TASK TO CARRY OUT: Only the lines from the start up to and including the line containing "return np_mesh('body', v, qd, None, 5, ex)" should be repeated, word for word.

INFORMATION SUPPLIED:

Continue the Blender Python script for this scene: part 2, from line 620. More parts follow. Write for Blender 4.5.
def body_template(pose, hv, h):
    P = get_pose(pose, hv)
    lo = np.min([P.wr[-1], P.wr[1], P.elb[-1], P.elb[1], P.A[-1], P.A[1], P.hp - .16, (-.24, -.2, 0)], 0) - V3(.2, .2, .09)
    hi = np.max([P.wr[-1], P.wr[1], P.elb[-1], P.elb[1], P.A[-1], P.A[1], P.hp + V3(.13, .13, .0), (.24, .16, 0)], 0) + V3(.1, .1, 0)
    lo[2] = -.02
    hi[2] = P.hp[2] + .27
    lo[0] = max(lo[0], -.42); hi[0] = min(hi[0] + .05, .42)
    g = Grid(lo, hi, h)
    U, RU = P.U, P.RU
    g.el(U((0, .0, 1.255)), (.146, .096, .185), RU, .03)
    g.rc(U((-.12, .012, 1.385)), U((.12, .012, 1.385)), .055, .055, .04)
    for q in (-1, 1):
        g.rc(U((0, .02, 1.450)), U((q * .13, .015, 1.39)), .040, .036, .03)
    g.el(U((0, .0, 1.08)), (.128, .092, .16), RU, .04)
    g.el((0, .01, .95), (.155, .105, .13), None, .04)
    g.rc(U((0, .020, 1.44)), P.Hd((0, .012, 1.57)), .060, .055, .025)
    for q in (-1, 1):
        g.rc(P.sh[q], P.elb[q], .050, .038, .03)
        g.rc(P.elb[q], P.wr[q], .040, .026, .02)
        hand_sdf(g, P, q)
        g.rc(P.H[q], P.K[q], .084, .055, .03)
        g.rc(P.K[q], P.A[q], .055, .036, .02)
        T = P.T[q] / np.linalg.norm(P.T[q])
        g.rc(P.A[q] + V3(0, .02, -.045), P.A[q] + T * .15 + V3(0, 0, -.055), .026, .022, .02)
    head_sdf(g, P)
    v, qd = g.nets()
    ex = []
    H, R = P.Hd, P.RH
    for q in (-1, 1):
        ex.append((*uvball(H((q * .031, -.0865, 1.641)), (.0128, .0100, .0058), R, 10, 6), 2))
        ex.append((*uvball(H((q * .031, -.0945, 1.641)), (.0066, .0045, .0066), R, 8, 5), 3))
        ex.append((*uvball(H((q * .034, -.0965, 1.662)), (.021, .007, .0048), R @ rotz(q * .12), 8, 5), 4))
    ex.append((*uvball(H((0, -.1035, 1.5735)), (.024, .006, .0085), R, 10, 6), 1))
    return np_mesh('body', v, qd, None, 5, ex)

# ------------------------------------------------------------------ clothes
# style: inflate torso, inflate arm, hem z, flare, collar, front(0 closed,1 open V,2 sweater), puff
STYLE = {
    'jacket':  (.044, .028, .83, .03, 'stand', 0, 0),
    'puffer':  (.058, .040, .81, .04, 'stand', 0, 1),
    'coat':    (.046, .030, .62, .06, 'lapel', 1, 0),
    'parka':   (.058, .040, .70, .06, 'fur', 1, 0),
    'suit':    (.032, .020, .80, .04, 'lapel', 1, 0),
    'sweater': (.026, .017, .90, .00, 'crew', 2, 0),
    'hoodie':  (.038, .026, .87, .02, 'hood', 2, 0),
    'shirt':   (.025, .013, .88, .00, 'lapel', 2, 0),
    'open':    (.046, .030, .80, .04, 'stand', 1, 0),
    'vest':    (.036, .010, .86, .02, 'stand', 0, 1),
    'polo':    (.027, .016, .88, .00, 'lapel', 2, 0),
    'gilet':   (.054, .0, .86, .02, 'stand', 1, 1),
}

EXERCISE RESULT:
Continue the Blender Python script for this scene: part 2, from line 620. More parts follow. Write for Blender 4.5.
def body_template(pose, hv, h):
    P = get_pose(pose, hv)
    lo = np.min([P.wr[-1], P.wr[1], P.elb[-1], P.elb[1], P.A[-1], P.A[1], P.hp - .16, (-.24, -.2, 0)], 0) - V3(.2, .2, .09)
    hi = np.max([P.wr[-1], P.wr[1], P.elb[-1], P.elb[1], P.A[-1], P.A[1], P.hp + V3(.13, .13, .0), (.24, .16, 0)], 0) + V3(.1, .1, 0)
    lo[2] = -.02
    hi[2] = P.hp[2] + .27
    lo[0] = max(lo[0], -.42); hi[0] = min(hi[0] + .05, .42)
    g = Grid(lo, hi, h)
    U, RU = P.U, P.RU
    g.el(U((0, .0, 1.255)), (.146, .096, .185), RU, .03)
    g.rc(U((-.12, .012, 1.385)), U((.12, .012, 1.385)), .055, .055, .04)
    for q in (-1, 1):
        g.rc(U((0, .02, 1.450)), U((q * .13, .015, 1.39)), .040, .036, .03)
    g.el(U((0, .0, 1.08)), (.128, .092, .16), RU, .04)
    g.el((0, .01, .95), (.155, .105, .13), None, .04)
    g.rc(U((0, .020, 1.44)), P.Hd((0, .012, 1.57)), .060, .055, .025)
    for q in (-1, 1):
        g.rc(P.sh[q], P.elb[q], .050, .038, .03)
        g.rc(P.elb[q], P.wr[q], .040, .026, .02)
        hand_sdf(g, P, q)
        g.rc(P.H[q], P.K[q], .084, .055, .03)
        g.rc(P.K[q], P.A[q], .055, .036, .02)
        T = P.T[q] / np.linalg.norm(P.T[q])
        g.rc(P.A[q] + V3(0, .02, -.045), P.A[q] + T * .15 + V3(0, 0, -.055), .026, .022, .02)
    head_sdf(g, P)
    v, qd = g.nets()
    ex = []
    H, R = P.Hd, P.RH
    for q in (-1, 1):
        ex.append((*uvball(H((q * .031, -.0865, 1.641)), (.0128, .0100, .0058), R, 10, 6), 2))
        ex.append((*uvball(H((q * .031, -.0945, 1.641)), (.0066, .0045, .0066), R, 8, 5), 3))
        ex.append((*uvball(H((q * .034, -.0965, 1.662)), (.021, .007, .0048), R @ rotz(q * .12), 8, 5), 4))
    ex.append((*uvball(H((0, -.1035, 1.5735)), (.024, .006, .0085), R, 10, 6), 1))
    return np_mesh('body', v, qd, None, 5, ex)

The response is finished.